Thursday, March 24, 2005

When Thugs Attack

While I am very much an optimist regarding the long-term future of Iraq, it would be foolish not to recognize the many dangers to democracy that exist in that country. Sadly, the threat extends well beyond the Baathist/Wahhabist terror alliance.

Last week in the southern Iraqi city of Basra, a group of thugs loyal to fanatical Shia cleric Muqtada al-Sadr sprang into action. Having been badly beaten twice last year by US and British forces, the Sadrites were looking for an opponent more worthy of their fighting abilities. They found such adversaries in a group of unarmed university students having a picnic. The students were committing the unforgivable crimes of playing music and allowing mingling between the sexes. An article from Wednesday's Times of London describes what happened next:

“They began shooting in the air and people screamed. Then, with one order, they began beating us with their sticks and rifle butts.” Two students were said to have been killed.

(link via LGF)

The local authorities disgracefully refused to intervene. Yet there is a heartening aspect to this story. The students of Basra University reacted to this act of barbarism by taking to the streets en masse to denounce the Sadrite thugs and demand that the authorities act against the perpetrators.

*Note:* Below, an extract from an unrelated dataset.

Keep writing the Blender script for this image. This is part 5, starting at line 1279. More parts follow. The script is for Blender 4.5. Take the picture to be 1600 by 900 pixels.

Ali at Free Iraqi notes the importance of this action:

This is the change I was hoping to see, the change of heart s and minds against all sorts of fanaticism which without it all efforts whether by the government or America, with all the sacrifices of Iraqis and their bravery in standing against foreign terrorism, remains useless.

As Ali points out, it is the willingness of ordinary Iraqis to stand up for their hard-won and still fragile freedom that will determine the ultimate outcome in that country. It is vital that America and the West stand with them.